Au début des années 1980, conscients de leur incapacité à renverser les régimes en place, confrontés à une répression accrue de la part des autorités désormais décidées à les écraser, les Allemands de la RAF, les Brigades rouges italiennes et Action directe cherchent à élaborer des méthodes de lutte efficaces. À partir de 1984, ils se retrouvent sur un front commun, celui de l'antiimpérialisme, et conviennent de lutter ensemble (Jean-Louis Bruguière, Les voies de la terreur, 2016 - books.google.fr).

 

Au cours des années 1980, de nombreux membres des Brigades rouges et d'autres groupes terroristes ont pu se réfugier en France en vertu de ce qu'il est convenu d'appeler la « doctrine Mitterrand » : sous réserve de ne pas se servir de leur refuge en France comme base arrière pour des actions violentes, ils avaient la garantie de ne pas être extradés. Cette doctrine ne concernait pas néanmoins les personnes coupables de crimes de sang (fr.wikipedia.org - Brigades rouges).

 

Après le suicide, le 18 octobre 1978, des chefs historiques de la RAF, Gudrun Ensslin, Andreas Baader et Jan Carl Raspe, la « troisième génération » se retrouva abandonnée à elle-même et affaiblie par de nombreuses arrestations.

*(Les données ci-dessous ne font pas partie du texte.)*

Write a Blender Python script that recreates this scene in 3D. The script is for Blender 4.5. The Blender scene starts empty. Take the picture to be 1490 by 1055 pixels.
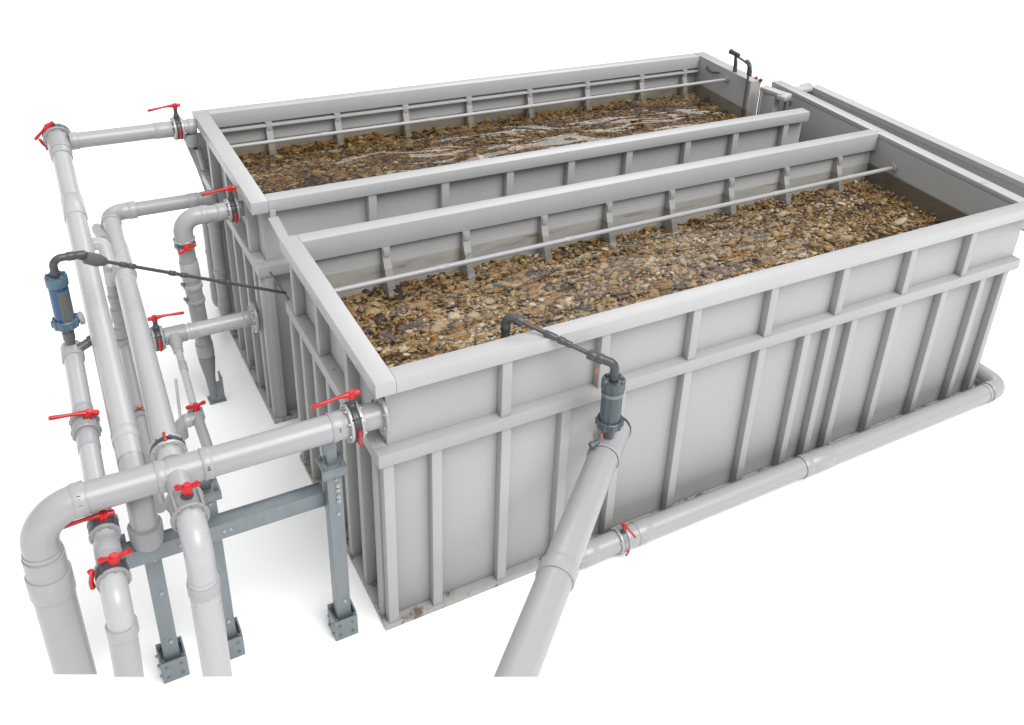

Mais, par l'attentat manqué contre Alexander Haig, commandant suprême de l'OTAN, le 25 juin 1979, et surtout à partir de 1981, dès qu'elle eut à nouveau rassemblé suffisamment de moyens financiers et humains, elle fit la preuve de sa vitalité retrouvée en exécutant toute une série d'attentats graves, en particulier contre des officiers et des installations américains. Nombreux furent ceux qui pensèrent qu'un coup décisif venait d'être porté à la RAF lorsque, le 16 novembre 1982, ses meneurs - Brigitte Mohnhaupt, Aldelheid Schulz et, cinq jours plus tard, Christian Klar - furent arrêtés. La découverte de nombreuses caches d'armes, où l'on trouva également de l'argent et des faux papiers, pouvait en effet laisser penser que toute l'infrastructure avait été démantelée. Mais le meurtre du diplomate allemand, Gerold von Braunmühl, le 10 octobre 1986, montre que l'hydre a redressé la tête (Tilmann Chladek, Le terrorisme en Allemagne fédérale. In: Politique étrangère, n°4 - 1986 - www.persee.fr).